Cualquier lista con las diez mejores cosas que le han pasado al mundo libresco en este país, en los últimos tres años, debería incluir la colección Pequeños Placeres de Ediciones Invisibles (Petits Plaers en Viena Editorial en catalán). Dirigida por Blanca Pujals, se trata de exquisitos volúmenes, de precioso diseño (esas cubiertas de Andy Noguerón invitan a gritos a zambullirse en su interior), tamaño comodísimo, y sobre todo, historias fulgurantes. Narraciones que atrapan, clásicos que no saben que lo son pero que merecen ocupar ese puesto, la reivindicación del relato corto, el cuento, frente a cierta condescendencia perdonavidas que lo ve como un género menor. El acicate necesario para fomentar la lectura.

El amor (o más bien el desamor) atraviesa los cinco libros (del 11 al 15 de la colección) de este artículo. Antón Chéjov nos implanta los ojos del protagonista de Relato de un desconocido (1893), con traducción de Joaquín Fernández-Valdés, despertando el mismo interés por la historia que cuenta que por cómo lo hace, habilidad siempre en el adn del escritor ruso, en su afán porque caminen parejos tanto la acción como las descripciones o reflexiones.

Lo de La carta (1927), de William Somerset Maugham (con traducción de Carlos Mayor) es un trepidante thriller al que no le falta de nada (ni siquiera una magnífica versión cinematográfica con Bette Davis). Su popular autor manejaba los entresijos narrativos y los ritmos propios del noir con la misma facilidad con que se encendía los cigarrillos. Poco más de ochenta páginas necesita para contextualizar lo que nos cuenta, narrarnos los hechos o trazar perfiles de los personajes. Servido el resultado en una bandeja es imposible no devorarlo.
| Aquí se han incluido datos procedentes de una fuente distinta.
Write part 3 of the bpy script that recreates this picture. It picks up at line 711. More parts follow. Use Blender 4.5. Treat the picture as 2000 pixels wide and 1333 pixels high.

Ahora que se ha puesto de moda el término «vivencial» igual ha llegado el momento de pagarle derechos de autoría a Françoise Sagan, que nos embarca en Una cierta sonrisa (1956), con traducción de José Ramón Monreal, en el devenir amoroso de la joven Dominique, su personaje principal, con tal audacia que parece que estemos observando todo lo que le ocurre por una mirilla. Con la modernidad perenne de la nouvelle vague y un marcado acento generacional (que ha ido mutando con el tiempo, para mejor suerte de la historia, en algo más pop que irreverente) su exquisita prosa se hace absolutamente adictiva.

Lo que hace Nina Berbérova en El junco rebelde (1958), con traducción de Marta Rebón, es de matrícula de honor, por su valentía narrativa y por el resultado. Varias historias en una, se suceden las realidades, quienes las habitan, los lugares donde ocurren, todo a una velocidad pausada que permite el paladeo literario. Páginas en las que no falta la crítica a los desmanes de los conflictos bélicos (la Segunda Guerra Mundial en este caso) o a ciertos comportamientos emocionales humanos cobardes, con un final empoderado al que dan ganas de lanzarle vítores y confeti.

Aquel sofocante verano (1904), de Eduard von Keyserling (traducción de Clara Formosa) no está dividido en capítulos, pero a lo largo de sus páginas sería posible trazar varios episodios con sus respectivos cliffhangers como si de una serie se tratara. Su título ya barrunta lo que le espera a un joven que ha sacado malas notas y tiene que pasar los días estivales con su distante padre. Sin embargo, su lectura nos tiene reservada una carrera de fondo en la que confluyen desde el coming-of-age a las historias románticas, sin olvidar los secretos familiares o el desnudo de algunas absurdas convenciones sociales.